↓↓↓

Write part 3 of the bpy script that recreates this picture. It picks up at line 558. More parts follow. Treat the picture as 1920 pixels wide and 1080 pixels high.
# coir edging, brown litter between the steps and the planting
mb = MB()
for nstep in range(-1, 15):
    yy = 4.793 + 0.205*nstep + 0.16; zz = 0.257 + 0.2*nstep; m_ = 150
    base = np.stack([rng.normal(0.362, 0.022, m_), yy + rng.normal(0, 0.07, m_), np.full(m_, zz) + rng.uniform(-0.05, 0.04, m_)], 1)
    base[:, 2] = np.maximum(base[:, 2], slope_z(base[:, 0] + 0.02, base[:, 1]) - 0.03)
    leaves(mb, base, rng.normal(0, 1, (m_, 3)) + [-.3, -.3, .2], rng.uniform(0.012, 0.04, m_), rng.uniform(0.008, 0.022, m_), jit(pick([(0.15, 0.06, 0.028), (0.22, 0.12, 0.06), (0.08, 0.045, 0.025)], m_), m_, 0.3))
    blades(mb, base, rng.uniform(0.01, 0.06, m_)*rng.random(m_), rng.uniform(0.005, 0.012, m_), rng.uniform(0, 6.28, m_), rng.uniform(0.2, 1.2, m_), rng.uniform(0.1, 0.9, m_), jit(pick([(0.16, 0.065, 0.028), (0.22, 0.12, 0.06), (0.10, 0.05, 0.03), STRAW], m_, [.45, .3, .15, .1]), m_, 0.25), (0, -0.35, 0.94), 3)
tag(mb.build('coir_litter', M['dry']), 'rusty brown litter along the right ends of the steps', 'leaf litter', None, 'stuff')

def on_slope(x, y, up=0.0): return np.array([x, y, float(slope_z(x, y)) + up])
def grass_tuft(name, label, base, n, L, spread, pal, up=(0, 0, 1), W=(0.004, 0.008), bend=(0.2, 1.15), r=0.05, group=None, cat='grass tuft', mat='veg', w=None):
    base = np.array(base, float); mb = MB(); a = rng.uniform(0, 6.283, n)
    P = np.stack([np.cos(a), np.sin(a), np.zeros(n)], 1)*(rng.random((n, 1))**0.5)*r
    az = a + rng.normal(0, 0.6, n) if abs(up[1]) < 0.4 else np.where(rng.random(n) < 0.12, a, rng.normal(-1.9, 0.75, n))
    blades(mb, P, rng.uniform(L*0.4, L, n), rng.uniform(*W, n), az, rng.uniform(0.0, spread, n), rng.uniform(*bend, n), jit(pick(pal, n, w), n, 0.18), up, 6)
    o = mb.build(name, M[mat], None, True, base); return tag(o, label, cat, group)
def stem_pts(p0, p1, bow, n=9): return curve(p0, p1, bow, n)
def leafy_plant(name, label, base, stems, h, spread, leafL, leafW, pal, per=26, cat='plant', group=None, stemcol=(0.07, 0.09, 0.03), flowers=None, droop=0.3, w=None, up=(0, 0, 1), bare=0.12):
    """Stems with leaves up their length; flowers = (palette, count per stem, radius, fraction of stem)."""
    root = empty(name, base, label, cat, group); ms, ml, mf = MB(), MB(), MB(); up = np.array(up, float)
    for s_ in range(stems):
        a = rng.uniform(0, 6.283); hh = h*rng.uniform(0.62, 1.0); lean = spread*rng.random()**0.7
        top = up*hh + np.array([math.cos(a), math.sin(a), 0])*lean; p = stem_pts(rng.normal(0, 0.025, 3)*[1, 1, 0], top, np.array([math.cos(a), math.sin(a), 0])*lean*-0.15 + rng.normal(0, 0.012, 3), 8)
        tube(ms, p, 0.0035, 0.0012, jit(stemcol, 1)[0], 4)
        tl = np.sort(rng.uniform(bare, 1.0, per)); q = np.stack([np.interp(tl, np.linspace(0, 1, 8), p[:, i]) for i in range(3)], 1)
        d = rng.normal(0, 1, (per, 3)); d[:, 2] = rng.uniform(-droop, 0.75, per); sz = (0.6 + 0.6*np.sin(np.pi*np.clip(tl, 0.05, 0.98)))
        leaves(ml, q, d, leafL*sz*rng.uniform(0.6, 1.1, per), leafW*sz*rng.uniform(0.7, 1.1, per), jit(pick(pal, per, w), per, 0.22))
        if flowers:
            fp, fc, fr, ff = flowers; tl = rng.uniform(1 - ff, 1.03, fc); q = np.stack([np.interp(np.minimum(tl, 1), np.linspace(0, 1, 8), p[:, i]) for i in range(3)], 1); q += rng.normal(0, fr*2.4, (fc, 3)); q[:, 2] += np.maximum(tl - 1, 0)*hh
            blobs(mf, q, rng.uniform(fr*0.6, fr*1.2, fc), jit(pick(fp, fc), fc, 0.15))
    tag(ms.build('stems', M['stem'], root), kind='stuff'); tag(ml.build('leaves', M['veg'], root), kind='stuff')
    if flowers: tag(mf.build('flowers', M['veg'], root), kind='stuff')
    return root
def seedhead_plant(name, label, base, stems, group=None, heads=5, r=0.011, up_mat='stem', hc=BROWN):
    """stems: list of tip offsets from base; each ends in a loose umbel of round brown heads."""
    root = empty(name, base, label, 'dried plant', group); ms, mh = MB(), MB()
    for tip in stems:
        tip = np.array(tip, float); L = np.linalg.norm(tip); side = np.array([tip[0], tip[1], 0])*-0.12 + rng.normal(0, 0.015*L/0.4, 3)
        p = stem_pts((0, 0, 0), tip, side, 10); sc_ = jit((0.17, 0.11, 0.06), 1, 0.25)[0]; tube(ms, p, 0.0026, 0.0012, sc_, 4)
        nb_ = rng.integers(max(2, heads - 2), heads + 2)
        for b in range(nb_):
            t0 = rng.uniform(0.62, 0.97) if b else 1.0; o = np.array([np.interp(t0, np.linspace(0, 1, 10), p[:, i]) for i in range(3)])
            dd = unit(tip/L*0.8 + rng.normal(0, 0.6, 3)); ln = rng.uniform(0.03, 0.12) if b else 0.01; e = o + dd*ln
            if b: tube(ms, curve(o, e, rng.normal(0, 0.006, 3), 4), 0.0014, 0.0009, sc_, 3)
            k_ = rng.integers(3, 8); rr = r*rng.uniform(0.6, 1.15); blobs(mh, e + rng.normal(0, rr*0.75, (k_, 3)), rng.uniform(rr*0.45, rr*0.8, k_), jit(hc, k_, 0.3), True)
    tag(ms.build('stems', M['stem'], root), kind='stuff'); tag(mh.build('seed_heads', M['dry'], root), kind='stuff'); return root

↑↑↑

▶ _What to do_
Restate the data above word for word.

▶ _Finished exercise_
Write part 3 of the bpy script that recreates this picture. It picks up at line 558. More parts follow. Treat the picture as 1920 pixels wide and 1080 pixels high.
# coir edging, brown litter between the steps and the planting
mb = MB()
for nstep in range(-1, 15):
    yy = 4.793 + 0.205*nstep + 0.16; zz = 0.257 + 0.2*nstep; m_ = 150
    base = np.stack([rng.normal(0.362, 0.022, m_), yy + rng.normal(0, 0.07, m_), np.full(m_, zz) + rng.uniform(-0.05, 0.04, m_)], 1)
    base[:, 2] = np.maximum(base[:, 2], slope_z(base[:, 0] + 0.02, base[:, 1]) - 0.03)
    leaves(mb, base, rng.normal(0, 1, (m_, 3)) + [-.3, -.3, .2], rng.uniform(0.012, 0.04, m_), rng.uniform(0.008, 0.022, m_), jit(pick([(0.15, 0.06, 0.028), (0.22, 0.12, 0.06), (0.08, 0.045, 0.025)], m_), m_, 0.3))
    blades(mb, base, rng.uniform(0.01, 0.06, m_)*rng.random(m_), rng.uniform(0.005, 0.012, m_), rng.uniform(0, 6.28, m_), rng.uniform(0.2, 1.2, m_), rng.uniform(0.1, 0.9, m_), jit(pick([(0.16, 0.065, 0.028), (0.22, 0.12, 0.06), (0.10, 0.05, 0.03), STRAW], m_, [.45, .3, .15, .1]), m_, 0.25), (0, -0.35, 0.94), 3)
tag(mb.build('coir_litter', M['dry']), 'rusty brown litter along the right ends of the steps', 'leaf litter', None, 'stuff')

def on_slope(x, y, up=0.0): return np.array([x, y, float(slope_z(x, y)) + up])
def grass_tuft(name, label, base, n, L, spread, pal, up=(0, 0, 1), W=(0.004, 0.008), bend=(0.2, 1.15), r=0.05, group=None, cat='grass tuft', mat='veg', w=None):
    base = np.array(base, float); mb = MB(); a = rng.uniform(0, 6.283, n)
    P = np.stack([np.cos(a), np.sin(a), np.zeros(n)], 1)*(rng.random((n, 1))**0.5)*r
    az = a + rng.normal(0, 0.6, n) if abs(up[1]) < 0.4 else np.where(rng.random(n) < 0.12, a, rng.normal(-1.9, 0.75, n))
    blades(mb, P, rng.uniform(L*0.4, L, n), rng.uniform(*W, n), az, rng.uniform(0.0, spread, n), rng.uniform(*bend, n), jit(pick(pal, n, w), n, 0.18), up, 6)
    o = mb.build(name, M[mat], None, True, base); return tag(o, label, cat, group)
def stem_pts(p0, p1, bow, n=9): return curve(p0, p1, bow, n)
def leafy_plant(name, label, base, stems, h, spread, leafL, leafW, pal, per=26, cat='plant', group=None, stemcol=(0.07, 0.09, 0.03), flowers=None, droop=0.3, w=None, up=(0, 0, 1), bare=0.12):
    """Stems with leaves up their length; flowers = (palette, count per stem, radius, fraction of stem)."""
    root = empty(name, base, label, cat, group); ms, ml, mf = MB(), MB(), MB(); up = np.array(up, float)
    for s_ in range(stems):
        a = rng.uniform(0, 6.283); hh = h*rng.uniform(0.62, 1.0); lean = spread*rng.random()**0.7
        top = up*hh + np.array([math.cos(a), math.sin(a), 0])*lean; p = stem_pts(rng.normal(0, 0.025, 3)*[1, 1, 0], top, np.array([math.cos(a), math.sin(a), 0])*lean*-0.15 + rng.normal(0, 0.012, 3), 8)
        tube(ms, p, 0.0035, 0.0012, jit(stemcol, 1)[0], 4)
        tl = np.sort(rng.uniform(bare, 1.0, per)); q = np.stack([np.interp(tl, np.linspace(0, 1, 8), p[:, i]) for i in range(3)], 1)
        d = rng.normal(0, 1, (per, 3)); d[:, 2] = rng.uniform(-droop, 0.75, per); sz = (0.6 + 0.6*np.sin(np.pi*np.clip(tl, 0.05, 0.98)))
        leaves(ml, q, d, leafL*sz*rng.uniform(0.6, 1.1, per), leafW*sz*rng.uniform(0.7, 1.1, per), jit(pick(pal, per, w), per, 0.22))
        if flowers:
            fp, fc, fr, ff = flowers; tl = rng.uniform(1 - ff, 1.03, fc); q = np.stack([np.interp(np.minimum(tl, 1), np.linspace(0, 1, 8), p[:, i]) for i in range(3)], 1); q += rng.normal(0, fr*2.4, (fc, 3)); q[:, 2] += np.maximum(tl - 1, 0)*hh
            blobs(mf, q, rng.uniform(fr*0.6, fr*1.2, fc), jit(pick(fp, fc), fc, 0.15))
    tag(ms.build('stems', M['stem'], root), kind='stuff'); tag(ml.build('leaves', M['veg'], root), kind='stuff')
    if flowers: tag(mf.build('flowers', M['veg'], root), kind='stuff')
    return root
def seedhead_plant(name, label, base, stems, group=None, heads=5, r=0.011, up_mat='stem', hc=BROWN):
    """stems: list of tip offsets from base; each ends in a loose umbel of round brown heads."""
    root = empty(name, base, label, 'dried plant', group); ms, mh = MB(), MB()
    for tip in stems:
        tip = np.array(tip, float); L = np.linalg.norm(tip); side = np.array([tip[0], tip[1], 0])*-0.12 + rng.normal(0, 0.015*L/0.4, 3)
        p = stem_pts((0, 0, 0), tip, side, 10); sc_ = jit((0.17, 0.11, 0.06), 1, 0.25)[0]; tube(ms, p, 0.0026, 0.0012, sc_, 4)
        nb_ = rng.integers(max(2, heads - 2), heads + 2)
        for b in range(nb_):
            t0 = rng.uniform(0.62, 0.97) if b else 1.0; o = np.array([np.interp(t0, np.linspace(0, 1, 10), p[:, i]) for i in range(3)])
            dd = unit(tip/L*0.8 + rng.normal(0, 0.6, 3)); ln = rng.uniform(0.03, 0.12) if b else 0.01; e = o + dd*ln
            if b: tube(ms, curve(o, e, rng.normal(0, 0.006, 3), 4), 0.0014, 0.0009, sc_, 3)
            k_ = rng.integers(3, 8); rr = r*rng.uniform(0.6, 1.15); blobs(mh, e + rng.normal(0, rr*0.75, (k_, 3)), rng.uniform(rr*0.45, rr*0.8, k_), jit(hc, k_, 0.3), True)
    tag(ms.build('stems', M['stem'], root), kind='stuff'); tag(mh.build('seed_heads', M['dry'], root), kind='stuff'); return root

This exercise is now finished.